The report issued Thursday by the U.S. Chemical Safety Board zeroes in on what went wrong with the blowout preventer and blames bad management and operations. They found faulty wiring in two places, a dead battery and a bent pipe in the hulking device. And that, they said, led to the dumping of 172 million gallons of oil into the Gulf of Mexico and the nation's worst offshore oil disaster.
"The problems with this blowout preventer were worse than we understood," safety board managing director Daniel Horowitz said. "And there are still hazards out there that need to be improved if we are to prevent this from happening again."
The massive spill followed an explosion that killed 11 workers at the Deepwater Horizon drilling rig, about 50 miles off the Louisiana coast.

Massive blowout preventers are anchored to the top of underwater wells. In an emergency, the devices use multiple mechanisms — including clamps and shears — to try to choke off the oil flowing up from a pipe and disconnect the rig from the well. They can operate automatically when pressure or electricity is cut off or manually.
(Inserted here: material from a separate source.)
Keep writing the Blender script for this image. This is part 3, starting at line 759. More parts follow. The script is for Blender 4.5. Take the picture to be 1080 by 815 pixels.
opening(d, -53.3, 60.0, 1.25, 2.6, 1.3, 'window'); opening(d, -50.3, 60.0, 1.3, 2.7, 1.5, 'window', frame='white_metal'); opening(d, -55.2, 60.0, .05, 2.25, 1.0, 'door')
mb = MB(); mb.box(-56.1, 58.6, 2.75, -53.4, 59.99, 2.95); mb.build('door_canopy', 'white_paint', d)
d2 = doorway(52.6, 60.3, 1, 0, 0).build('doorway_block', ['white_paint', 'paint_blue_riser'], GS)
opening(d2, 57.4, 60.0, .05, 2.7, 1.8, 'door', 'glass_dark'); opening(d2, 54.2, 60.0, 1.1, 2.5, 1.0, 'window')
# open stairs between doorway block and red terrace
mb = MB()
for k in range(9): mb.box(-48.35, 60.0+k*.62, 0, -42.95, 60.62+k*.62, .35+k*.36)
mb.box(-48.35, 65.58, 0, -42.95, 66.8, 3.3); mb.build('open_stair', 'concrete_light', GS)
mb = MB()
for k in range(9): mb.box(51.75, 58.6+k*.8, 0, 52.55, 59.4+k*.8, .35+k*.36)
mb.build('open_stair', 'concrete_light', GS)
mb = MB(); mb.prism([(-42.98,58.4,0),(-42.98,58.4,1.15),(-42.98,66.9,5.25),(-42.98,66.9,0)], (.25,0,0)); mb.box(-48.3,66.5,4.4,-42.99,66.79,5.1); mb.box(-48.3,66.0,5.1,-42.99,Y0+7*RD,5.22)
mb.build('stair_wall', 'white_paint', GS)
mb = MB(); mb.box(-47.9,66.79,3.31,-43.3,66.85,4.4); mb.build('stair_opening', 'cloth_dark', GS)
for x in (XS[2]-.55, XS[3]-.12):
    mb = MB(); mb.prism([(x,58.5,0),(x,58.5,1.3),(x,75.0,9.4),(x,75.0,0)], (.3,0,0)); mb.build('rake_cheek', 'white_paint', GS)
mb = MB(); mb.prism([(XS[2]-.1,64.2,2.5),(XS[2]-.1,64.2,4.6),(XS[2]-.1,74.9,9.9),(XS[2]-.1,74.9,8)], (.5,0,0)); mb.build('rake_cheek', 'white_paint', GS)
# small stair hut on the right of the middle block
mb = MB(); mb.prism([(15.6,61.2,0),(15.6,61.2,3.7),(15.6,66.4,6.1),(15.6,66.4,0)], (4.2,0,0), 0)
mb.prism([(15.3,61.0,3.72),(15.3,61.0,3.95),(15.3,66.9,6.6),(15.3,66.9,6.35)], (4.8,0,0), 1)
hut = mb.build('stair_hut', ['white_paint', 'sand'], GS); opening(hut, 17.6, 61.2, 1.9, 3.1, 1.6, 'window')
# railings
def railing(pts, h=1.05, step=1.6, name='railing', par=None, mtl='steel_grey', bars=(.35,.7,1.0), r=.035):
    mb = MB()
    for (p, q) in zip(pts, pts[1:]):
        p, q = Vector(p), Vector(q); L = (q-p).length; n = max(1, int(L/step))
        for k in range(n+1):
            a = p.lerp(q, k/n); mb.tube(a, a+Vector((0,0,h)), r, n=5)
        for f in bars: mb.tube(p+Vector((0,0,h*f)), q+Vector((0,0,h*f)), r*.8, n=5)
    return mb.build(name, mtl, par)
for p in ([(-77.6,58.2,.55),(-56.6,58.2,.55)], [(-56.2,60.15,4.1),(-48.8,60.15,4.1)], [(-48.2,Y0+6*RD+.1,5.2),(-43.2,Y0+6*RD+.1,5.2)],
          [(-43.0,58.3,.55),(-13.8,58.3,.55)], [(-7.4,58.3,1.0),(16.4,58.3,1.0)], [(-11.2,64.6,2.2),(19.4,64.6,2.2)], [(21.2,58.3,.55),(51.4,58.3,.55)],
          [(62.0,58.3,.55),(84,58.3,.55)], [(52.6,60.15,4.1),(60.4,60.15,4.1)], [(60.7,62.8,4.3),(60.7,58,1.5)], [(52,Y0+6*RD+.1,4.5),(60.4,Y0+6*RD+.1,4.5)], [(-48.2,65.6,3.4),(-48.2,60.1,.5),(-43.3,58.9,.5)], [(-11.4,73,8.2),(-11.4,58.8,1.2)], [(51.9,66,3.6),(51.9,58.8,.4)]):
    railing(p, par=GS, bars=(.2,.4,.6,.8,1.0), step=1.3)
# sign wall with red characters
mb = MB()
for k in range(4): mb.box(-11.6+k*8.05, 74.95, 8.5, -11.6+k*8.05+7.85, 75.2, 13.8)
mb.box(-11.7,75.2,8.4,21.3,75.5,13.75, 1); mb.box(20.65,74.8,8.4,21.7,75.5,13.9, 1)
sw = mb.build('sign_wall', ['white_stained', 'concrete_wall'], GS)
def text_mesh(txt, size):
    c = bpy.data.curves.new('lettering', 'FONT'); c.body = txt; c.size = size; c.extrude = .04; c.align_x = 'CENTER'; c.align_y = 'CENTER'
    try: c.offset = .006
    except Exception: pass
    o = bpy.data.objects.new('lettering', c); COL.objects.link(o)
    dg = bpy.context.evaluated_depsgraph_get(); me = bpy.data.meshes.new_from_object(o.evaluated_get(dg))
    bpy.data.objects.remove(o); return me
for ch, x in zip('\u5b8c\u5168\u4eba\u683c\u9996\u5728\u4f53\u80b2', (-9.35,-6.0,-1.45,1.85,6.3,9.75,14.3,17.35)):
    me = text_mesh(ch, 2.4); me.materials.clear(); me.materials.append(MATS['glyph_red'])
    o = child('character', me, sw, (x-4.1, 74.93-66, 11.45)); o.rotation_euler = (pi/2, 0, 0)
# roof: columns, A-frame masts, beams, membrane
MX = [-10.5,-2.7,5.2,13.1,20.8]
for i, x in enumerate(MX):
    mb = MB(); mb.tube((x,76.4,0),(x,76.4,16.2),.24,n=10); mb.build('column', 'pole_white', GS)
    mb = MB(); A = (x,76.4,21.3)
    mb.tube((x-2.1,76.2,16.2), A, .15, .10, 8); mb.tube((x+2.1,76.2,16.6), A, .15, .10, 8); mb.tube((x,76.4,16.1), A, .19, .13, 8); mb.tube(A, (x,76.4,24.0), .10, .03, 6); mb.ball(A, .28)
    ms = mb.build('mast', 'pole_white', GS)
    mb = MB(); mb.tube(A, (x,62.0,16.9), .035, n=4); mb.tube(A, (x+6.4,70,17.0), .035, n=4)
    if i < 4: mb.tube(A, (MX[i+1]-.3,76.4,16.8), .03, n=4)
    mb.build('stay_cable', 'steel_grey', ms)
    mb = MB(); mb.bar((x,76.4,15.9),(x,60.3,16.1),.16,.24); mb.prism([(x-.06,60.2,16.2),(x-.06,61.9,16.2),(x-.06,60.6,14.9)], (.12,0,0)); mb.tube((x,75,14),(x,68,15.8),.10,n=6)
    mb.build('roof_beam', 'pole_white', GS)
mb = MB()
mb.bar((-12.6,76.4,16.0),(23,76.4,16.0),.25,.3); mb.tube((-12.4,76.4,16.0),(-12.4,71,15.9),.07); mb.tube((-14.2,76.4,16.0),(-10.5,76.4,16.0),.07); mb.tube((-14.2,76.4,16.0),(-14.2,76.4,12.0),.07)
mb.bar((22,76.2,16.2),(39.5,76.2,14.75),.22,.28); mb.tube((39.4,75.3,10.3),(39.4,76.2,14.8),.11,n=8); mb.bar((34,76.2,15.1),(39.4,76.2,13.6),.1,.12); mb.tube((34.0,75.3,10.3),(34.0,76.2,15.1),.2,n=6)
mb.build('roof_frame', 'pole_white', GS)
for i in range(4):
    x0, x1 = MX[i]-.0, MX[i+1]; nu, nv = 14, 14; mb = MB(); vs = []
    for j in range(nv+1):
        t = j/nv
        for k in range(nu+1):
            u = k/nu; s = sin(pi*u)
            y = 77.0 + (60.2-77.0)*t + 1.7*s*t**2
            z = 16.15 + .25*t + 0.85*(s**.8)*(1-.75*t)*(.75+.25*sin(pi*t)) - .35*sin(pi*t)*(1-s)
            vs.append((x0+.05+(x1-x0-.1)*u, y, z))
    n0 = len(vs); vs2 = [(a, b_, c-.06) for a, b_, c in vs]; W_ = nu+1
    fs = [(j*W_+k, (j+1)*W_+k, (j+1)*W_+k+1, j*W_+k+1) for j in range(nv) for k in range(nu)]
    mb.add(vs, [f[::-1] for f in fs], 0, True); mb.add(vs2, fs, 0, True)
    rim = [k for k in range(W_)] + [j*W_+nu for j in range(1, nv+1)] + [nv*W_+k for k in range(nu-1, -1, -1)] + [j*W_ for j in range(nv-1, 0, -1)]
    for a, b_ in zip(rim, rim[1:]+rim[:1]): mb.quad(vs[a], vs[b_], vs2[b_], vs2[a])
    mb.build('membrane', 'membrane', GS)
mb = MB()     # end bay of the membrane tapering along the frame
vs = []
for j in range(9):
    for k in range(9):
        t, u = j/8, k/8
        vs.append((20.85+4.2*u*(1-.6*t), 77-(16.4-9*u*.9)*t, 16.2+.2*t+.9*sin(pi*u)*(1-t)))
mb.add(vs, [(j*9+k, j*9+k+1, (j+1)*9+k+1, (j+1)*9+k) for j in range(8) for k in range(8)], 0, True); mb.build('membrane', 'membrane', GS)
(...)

The 9-year-old one that failed was nearly 57 feet tall and weighed about 400 tons.
Various investigations have found that the cause of the initial explosion involved multiple screw-ups with cement, drilling mud, fluid pressure, botched tests, management problems and poor decisions. The blowout preventer sealed the well temporarily, but then it failed and that caused the massive spill, the report found.
The report faulted the rig operators. The problem, said safety board investigator Mary Beth Mulcahy, was that well owner BP and rig operator Transocean didn't test the blowout preventer's individual safety systems. They just tested the device as a whole. It turned out there were two sets of faulty wiring that caused problems and a dead battery.
The board said the same device design is being used on at least 30 rigs worldwide and some general problems with operations and testing could affect other types of preventers.